The recourse abroad, the United States, the great object of desire, does not seem expeditious. Whether Joe Biden, the current US president, wins, or if the Republican Donald Trump wins, the expectation is that protectionism will increase. More closed doors.

And finally, the war. A serious threat to the future, stability and lives of Europeans. The race towards rearmament is the dominant slogan of the moment. The military spending of European countries linked to NATO already far exceeds that of Russia, but to meet the requests of those in favor of rearmament, with the US at the helm, they would have to allocate at least 65 billion euros more annually. A figure incompatible with maintaining the current balances, already very compromised, of the public budgets of the affected countries.

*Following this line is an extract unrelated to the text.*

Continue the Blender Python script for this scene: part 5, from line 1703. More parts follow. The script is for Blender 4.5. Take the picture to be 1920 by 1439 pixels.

It is curious that the plan to stimulate the arms industry announced by the current president of the European Commission, the German Ursula Von der Leyen, is estimated at only 1.5 billion. Ridiculous or fanciful amount that should be interpreted as an attempt not to alarm public opinion by discovering the true cost of rearmament.

But in addition to economic considerations, it must be noted that Europe faces the suicidal risk of exacerbating a conflict that would exceed its current geographical limits, Ukraine, mainly the east, and settle in western territory. Whatever its extent, a disaster of unimaginable dimensions.

These days the press has collected the statements of two European leaders, heads of government, the Prime Minister of Poland, Donald Tusk, and the German Chancellor, Olaf Scholz. Both representative of two well-defined trends in the European debate on war. The first has said that “we are in pre-war times… we must prepare to defend ourselves.” The second, in the opposite direction, pointed out: “There are a series of countries, including Ukraine, that are discussing, at the level of defense advisors, how a peace process could be carried out.” Tusk, in full harmony with the drums that sound on the continent, especially from the East and the other side of the Atlantic; Scholz, against the current, heretical. Where will events go?